- _INFORMATION PROVIDED_
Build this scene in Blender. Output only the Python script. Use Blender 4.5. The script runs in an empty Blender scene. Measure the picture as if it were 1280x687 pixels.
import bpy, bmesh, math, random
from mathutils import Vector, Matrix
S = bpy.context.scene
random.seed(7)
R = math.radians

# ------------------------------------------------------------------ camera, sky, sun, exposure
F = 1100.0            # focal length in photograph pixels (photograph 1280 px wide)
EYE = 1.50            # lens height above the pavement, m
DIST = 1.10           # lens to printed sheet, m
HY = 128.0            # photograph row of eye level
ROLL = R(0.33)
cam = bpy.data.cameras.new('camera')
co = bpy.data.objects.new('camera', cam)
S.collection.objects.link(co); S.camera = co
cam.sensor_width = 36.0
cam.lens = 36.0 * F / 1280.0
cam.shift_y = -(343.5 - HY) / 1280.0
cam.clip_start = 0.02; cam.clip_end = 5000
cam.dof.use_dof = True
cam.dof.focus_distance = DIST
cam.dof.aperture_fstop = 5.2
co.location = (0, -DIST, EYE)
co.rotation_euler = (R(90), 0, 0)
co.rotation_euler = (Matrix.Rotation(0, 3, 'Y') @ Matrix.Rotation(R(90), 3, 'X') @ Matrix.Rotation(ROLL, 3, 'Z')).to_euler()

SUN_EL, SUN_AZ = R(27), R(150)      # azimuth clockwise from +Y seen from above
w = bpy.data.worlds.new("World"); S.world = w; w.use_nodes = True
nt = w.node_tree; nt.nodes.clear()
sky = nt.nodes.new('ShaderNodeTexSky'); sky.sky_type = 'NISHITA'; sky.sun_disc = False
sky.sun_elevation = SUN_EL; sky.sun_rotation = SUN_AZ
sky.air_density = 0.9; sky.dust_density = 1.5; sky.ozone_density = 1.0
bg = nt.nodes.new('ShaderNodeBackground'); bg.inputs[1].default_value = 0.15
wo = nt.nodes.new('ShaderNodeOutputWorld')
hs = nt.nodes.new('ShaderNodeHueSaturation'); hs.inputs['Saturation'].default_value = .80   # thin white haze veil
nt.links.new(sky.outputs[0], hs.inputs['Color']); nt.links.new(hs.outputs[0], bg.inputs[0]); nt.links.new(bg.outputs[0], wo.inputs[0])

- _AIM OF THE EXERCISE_
The lines from the top of the data above down to the line containing "R = math.radians" are to be copied exactly; no other line should appear.

- _WRITTEN SOLUTION_
Build this scene in Blender. Output only the Python script. Use Blender 4.5. The script runs in an empty Blender scene. Measure the picture as if it were 1280x687 pixels.
import bpy, bmesh, math, random
from mathutils import Vector, Matrix
S = bpy.context.scene
random.seed(7)
R = math.radians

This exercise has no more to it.